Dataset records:
▼▼▼

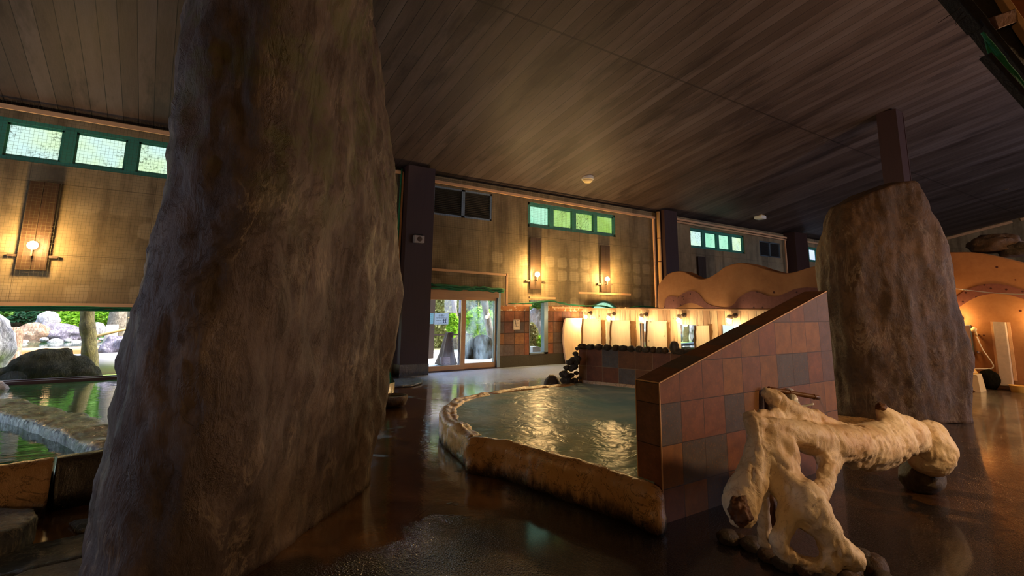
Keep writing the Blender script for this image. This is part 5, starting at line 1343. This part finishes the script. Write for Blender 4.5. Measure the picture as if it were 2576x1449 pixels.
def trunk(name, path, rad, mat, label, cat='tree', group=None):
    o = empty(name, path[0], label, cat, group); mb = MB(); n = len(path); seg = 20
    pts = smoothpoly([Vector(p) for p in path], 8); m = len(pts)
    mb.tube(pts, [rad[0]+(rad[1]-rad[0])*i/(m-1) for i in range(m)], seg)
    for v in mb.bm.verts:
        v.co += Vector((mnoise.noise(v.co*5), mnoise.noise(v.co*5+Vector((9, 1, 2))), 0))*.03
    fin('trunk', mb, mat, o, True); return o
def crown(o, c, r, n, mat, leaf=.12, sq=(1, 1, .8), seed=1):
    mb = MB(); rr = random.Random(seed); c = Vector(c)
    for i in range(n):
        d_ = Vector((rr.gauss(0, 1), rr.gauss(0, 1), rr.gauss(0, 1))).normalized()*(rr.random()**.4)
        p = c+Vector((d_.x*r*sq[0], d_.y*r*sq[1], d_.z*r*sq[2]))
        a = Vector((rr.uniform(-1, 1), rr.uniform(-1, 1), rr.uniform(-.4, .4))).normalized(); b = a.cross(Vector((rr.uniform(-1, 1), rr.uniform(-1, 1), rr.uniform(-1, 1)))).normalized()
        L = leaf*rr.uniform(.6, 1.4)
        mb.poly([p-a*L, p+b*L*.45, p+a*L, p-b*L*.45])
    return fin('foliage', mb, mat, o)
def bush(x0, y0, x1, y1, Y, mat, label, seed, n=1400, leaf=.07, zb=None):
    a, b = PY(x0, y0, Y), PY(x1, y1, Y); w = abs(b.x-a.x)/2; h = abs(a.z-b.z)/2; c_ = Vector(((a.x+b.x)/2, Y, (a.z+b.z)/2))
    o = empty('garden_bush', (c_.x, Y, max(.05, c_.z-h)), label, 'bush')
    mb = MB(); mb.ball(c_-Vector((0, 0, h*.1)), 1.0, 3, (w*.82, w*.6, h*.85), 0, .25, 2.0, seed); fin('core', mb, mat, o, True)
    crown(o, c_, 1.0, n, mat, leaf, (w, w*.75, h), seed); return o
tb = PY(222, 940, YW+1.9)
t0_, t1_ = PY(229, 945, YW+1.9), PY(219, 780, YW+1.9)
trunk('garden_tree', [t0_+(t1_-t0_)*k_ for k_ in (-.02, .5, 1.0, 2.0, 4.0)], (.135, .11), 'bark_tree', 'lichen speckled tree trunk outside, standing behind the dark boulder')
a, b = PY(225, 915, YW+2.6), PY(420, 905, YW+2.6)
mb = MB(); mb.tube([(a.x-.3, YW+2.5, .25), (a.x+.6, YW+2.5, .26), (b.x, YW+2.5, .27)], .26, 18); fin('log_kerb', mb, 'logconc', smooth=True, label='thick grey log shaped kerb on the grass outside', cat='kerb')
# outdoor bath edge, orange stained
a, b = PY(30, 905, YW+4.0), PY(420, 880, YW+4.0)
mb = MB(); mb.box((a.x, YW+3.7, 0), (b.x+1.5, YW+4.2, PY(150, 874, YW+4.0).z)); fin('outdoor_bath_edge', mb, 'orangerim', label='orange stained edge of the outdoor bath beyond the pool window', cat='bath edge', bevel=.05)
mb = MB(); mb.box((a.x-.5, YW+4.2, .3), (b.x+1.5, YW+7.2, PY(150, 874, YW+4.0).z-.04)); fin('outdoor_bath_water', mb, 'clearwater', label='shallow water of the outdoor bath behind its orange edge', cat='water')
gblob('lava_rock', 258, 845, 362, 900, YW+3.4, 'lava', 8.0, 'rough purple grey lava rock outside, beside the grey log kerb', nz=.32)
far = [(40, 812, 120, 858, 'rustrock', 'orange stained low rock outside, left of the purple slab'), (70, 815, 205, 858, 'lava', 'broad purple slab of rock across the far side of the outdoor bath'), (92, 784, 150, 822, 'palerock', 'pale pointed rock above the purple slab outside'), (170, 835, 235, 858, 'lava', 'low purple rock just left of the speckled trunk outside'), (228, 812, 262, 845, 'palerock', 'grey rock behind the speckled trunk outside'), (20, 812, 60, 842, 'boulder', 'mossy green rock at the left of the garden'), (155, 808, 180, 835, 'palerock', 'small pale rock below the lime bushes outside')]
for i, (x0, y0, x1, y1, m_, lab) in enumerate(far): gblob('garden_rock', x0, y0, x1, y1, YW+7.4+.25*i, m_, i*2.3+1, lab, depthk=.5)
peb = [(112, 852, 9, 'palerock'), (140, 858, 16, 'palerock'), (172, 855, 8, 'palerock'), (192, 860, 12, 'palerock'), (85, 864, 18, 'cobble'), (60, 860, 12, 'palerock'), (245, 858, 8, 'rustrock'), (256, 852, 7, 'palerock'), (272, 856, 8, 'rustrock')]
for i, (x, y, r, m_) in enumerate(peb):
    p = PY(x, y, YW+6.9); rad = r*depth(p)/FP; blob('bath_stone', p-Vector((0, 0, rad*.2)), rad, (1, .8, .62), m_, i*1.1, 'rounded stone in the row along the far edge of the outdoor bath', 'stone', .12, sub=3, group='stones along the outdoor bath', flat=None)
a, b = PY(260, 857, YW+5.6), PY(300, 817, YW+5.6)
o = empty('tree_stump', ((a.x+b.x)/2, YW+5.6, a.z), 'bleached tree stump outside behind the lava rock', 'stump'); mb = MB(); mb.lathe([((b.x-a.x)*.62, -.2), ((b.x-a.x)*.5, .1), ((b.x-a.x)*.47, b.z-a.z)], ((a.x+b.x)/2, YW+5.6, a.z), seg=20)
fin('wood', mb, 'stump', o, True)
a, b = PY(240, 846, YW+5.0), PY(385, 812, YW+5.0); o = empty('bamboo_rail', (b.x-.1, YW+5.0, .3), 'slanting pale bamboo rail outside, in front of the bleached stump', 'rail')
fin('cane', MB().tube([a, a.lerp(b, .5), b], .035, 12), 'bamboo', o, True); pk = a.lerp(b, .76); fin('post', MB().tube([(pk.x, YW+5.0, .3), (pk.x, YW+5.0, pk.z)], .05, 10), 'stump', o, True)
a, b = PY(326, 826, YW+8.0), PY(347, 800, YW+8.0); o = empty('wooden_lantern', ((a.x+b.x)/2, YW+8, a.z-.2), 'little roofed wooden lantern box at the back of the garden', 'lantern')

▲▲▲
▼▼▼

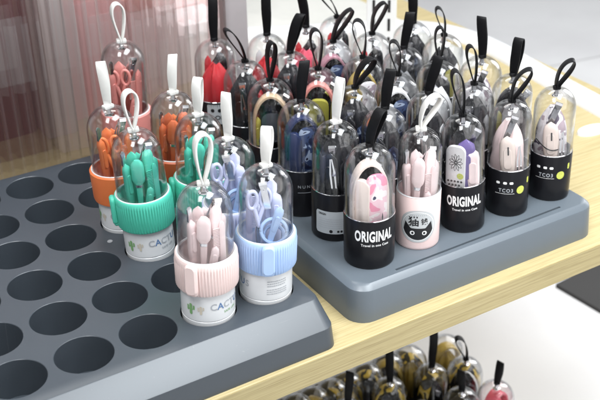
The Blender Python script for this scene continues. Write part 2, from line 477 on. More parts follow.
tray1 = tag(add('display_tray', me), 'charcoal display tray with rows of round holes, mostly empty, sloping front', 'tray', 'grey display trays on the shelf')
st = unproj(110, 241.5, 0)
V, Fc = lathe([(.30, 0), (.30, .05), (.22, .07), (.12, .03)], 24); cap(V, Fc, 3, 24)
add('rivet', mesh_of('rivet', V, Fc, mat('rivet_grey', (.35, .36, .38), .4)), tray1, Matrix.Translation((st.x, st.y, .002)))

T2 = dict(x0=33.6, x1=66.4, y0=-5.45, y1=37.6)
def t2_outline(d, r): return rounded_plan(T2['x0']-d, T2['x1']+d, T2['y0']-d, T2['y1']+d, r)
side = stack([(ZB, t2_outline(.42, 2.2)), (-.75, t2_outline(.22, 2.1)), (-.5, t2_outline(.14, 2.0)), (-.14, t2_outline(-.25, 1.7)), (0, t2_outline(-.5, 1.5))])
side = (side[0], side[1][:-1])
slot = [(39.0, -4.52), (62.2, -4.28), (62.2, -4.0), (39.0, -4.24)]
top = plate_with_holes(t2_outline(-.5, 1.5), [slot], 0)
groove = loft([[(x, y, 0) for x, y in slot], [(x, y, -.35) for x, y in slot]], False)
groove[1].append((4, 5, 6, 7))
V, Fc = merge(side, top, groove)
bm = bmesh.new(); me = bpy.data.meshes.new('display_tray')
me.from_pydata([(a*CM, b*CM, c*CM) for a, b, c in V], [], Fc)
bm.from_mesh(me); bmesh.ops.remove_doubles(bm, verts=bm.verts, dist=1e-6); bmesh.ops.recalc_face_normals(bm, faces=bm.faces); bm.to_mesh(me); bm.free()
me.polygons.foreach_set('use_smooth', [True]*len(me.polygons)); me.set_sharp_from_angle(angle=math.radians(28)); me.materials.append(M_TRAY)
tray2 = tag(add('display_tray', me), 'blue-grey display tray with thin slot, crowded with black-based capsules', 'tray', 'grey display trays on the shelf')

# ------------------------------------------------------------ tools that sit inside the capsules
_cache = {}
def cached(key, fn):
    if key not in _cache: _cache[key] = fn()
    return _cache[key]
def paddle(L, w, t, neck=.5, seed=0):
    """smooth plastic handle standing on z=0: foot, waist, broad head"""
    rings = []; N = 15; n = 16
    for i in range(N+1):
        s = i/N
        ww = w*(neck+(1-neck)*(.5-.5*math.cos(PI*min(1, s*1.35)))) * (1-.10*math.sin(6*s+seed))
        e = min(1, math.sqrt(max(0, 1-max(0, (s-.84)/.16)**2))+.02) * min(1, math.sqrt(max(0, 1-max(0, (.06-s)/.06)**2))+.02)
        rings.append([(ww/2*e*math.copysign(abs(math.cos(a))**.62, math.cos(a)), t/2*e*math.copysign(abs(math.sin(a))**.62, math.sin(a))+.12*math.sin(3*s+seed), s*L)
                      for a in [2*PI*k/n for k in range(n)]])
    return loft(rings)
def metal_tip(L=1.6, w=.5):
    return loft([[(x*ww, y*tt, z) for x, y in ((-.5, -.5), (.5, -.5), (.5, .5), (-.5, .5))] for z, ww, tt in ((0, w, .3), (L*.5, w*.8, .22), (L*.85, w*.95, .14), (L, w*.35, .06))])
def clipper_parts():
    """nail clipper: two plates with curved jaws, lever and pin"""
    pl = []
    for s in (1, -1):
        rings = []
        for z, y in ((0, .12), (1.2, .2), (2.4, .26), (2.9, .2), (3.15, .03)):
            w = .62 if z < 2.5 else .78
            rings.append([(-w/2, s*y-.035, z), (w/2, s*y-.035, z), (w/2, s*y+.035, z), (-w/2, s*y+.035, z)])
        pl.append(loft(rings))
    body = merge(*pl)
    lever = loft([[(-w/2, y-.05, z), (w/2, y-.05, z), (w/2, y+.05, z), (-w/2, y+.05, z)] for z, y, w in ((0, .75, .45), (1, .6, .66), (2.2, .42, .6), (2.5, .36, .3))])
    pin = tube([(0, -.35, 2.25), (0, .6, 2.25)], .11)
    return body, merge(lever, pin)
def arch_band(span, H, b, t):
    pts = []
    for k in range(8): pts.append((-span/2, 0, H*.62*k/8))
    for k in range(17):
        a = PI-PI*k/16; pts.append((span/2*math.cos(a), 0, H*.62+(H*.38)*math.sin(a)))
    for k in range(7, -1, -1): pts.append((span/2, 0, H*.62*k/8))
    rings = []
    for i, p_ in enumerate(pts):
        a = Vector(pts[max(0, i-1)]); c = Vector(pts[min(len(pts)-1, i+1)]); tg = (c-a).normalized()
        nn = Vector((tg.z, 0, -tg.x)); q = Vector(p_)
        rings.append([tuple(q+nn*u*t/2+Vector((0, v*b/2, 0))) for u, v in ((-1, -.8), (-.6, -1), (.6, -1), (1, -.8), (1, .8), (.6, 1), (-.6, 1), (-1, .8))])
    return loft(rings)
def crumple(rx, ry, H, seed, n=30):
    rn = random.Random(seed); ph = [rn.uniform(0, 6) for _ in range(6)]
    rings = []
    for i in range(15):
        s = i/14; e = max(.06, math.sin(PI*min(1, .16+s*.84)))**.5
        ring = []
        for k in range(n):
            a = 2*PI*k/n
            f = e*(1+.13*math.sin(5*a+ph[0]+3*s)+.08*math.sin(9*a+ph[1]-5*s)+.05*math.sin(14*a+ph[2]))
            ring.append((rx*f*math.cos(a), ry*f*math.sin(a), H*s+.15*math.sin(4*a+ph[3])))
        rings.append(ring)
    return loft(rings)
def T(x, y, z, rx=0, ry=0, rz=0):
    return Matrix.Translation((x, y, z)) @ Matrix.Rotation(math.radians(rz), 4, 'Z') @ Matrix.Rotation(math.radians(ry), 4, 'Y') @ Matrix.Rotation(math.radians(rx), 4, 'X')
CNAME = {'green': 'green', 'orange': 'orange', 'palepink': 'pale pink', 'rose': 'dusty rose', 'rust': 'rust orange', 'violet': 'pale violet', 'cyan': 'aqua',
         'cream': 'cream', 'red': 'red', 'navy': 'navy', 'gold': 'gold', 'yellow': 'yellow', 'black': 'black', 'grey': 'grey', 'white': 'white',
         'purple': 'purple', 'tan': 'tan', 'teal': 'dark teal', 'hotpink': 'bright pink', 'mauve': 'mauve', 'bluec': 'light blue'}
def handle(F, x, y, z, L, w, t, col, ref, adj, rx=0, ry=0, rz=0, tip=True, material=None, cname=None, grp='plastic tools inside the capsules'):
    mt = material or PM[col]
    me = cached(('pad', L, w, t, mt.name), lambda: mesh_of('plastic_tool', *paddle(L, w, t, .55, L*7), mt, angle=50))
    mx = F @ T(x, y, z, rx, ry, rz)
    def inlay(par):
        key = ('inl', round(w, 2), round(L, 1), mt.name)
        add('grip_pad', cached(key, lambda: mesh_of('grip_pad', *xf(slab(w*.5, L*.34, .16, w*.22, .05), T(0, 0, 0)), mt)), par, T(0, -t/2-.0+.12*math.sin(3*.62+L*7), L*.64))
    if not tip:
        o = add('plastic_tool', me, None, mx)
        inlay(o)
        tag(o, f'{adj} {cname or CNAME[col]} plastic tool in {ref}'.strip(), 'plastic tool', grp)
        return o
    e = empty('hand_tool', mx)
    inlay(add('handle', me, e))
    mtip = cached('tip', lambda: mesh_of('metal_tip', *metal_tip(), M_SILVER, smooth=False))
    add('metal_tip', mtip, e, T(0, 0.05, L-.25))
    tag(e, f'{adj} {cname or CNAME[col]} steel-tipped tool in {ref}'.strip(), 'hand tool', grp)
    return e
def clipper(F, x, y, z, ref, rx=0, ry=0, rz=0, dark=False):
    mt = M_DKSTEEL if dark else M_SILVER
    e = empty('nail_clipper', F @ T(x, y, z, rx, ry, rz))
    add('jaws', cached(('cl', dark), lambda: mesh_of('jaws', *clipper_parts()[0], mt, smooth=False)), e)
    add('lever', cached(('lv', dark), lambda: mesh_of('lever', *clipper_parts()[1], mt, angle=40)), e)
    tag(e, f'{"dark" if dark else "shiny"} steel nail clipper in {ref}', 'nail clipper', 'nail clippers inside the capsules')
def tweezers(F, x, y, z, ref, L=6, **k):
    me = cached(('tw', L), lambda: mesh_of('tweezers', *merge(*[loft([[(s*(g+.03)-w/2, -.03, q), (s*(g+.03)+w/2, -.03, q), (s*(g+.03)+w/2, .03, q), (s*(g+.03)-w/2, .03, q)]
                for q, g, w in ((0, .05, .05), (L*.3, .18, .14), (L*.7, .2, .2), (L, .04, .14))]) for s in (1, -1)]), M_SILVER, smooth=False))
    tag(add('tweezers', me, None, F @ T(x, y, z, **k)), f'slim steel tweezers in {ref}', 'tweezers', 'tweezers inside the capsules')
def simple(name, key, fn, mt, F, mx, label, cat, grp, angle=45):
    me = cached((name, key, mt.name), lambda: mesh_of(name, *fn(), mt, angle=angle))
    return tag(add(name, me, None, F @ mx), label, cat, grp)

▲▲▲
▼▼▼

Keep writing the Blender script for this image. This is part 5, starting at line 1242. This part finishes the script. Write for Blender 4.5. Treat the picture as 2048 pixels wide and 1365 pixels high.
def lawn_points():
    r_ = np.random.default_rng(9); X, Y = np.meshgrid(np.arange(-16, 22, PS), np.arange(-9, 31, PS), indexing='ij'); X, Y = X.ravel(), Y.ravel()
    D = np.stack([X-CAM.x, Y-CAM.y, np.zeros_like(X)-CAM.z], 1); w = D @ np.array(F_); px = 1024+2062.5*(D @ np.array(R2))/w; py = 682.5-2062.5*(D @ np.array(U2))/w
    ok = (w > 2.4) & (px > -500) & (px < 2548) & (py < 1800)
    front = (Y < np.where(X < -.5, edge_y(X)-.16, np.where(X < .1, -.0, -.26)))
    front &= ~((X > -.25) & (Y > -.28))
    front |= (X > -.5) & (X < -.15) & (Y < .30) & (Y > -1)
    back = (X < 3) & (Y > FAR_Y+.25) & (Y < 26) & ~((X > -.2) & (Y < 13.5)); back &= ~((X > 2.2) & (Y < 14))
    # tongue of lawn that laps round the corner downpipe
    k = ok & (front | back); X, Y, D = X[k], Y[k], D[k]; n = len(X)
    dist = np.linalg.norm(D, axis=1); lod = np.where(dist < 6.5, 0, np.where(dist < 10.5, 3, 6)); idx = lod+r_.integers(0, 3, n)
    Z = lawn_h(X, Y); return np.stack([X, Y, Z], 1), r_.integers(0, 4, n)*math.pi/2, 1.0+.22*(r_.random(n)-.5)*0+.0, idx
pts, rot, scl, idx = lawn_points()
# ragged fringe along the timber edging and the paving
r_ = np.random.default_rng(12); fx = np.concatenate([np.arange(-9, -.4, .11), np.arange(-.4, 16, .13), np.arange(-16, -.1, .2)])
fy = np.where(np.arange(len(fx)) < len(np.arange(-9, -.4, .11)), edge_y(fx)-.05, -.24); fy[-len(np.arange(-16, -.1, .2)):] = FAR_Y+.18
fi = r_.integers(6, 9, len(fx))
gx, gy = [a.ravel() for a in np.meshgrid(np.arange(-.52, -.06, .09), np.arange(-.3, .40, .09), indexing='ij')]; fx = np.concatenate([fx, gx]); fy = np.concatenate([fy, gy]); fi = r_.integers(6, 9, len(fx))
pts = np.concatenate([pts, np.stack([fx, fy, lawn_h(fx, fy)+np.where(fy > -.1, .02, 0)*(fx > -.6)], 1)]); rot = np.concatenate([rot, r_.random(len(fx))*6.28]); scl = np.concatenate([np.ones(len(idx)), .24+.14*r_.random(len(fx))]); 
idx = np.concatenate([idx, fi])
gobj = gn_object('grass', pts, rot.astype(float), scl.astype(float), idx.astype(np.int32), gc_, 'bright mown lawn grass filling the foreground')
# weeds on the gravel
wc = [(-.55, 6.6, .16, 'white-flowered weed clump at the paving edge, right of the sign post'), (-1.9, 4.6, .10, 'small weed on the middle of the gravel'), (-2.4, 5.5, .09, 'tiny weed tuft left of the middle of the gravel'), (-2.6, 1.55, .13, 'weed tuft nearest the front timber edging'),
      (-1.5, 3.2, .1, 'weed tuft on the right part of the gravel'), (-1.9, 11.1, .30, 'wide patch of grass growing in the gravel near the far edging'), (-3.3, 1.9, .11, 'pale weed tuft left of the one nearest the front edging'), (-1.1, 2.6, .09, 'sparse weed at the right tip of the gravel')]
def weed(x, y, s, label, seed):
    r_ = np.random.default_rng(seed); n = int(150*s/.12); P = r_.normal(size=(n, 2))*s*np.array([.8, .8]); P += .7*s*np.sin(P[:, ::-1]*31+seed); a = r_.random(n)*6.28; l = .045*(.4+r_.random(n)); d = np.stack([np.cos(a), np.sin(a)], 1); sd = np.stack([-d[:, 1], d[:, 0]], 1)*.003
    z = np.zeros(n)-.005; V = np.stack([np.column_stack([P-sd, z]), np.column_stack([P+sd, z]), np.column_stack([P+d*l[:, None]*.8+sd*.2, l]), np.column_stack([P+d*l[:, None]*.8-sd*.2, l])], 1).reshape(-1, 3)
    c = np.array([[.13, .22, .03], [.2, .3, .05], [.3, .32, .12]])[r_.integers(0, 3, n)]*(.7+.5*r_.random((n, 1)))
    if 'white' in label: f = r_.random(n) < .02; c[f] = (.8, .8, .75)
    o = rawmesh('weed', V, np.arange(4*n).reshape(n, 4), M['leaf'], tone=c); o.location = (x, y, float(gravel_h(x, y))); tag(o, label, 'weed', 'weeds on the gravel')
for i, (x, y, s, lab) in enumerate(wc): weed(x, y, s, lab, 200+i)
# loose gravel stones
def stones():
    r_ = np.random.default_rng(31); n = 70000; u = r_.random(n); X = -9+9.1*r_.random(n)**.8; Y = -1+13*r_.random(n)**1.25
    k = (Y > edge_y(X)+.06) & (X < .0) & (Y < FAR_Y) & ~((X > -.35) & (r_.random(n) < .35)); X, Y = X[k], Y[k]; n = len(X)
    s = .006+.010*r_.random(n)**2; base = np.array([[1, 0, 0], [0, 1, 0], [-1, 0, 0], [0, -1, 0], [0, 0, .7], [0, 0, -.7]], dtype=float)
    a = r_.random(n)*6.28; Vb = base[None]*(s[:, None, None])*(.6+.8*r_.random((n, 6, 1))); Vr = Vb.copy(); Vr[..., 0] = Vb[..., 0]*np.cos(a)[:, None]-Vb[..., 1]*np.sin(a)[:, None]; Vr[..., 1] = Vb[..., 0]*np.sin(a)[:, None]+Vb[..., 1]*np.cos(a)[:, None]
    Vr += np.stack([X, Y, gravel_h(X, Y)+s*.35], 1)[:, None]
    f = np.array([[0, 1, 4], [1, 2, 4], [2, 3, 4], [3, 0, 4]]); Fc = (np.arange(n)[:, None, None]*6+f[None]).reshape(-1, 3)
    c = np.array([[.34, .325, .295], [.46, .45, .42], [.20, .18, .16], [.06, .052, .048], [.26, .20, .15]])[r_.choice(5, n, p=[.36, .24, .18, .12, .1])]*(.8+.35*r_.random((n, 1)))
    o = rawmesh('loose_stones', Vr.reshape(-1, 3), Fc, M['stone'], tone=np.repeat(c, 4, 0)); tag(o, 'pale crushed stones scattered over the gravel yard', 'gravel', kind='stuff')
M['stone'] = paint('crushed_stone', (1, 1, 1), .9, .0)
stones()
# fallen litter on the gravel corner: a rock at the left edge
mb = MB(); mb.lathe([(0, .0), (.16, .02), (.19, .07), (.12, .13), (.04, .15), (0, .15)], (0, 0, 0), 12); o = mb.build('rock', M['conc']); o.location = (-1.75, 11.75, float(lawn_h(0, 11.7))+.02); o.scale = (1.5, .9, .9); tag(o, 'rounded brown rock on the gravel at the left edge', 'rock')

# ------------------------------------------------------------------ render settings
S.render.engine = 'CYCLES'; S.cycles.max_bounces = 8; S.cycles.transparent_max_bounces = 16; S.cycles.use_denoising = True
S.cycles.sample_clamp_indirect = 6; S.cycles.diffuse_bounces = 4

▲▲▲

Your task:
Set out every line from the material that contains the string "Keep".

Finished answer:
Keep writing the Blender script for this image. This is part 5, starting at line 1343. This part finishes the script. Write for Blender 4.5. Measure the picture as if it were 2576x1449 pixels.
Keep writing the Blender script for this image. This is part 5, starting at line 1242. This part finishes the script. Write for Blender 4.5. Treat the picture as 2048 pixels wide and 1365 pixels high.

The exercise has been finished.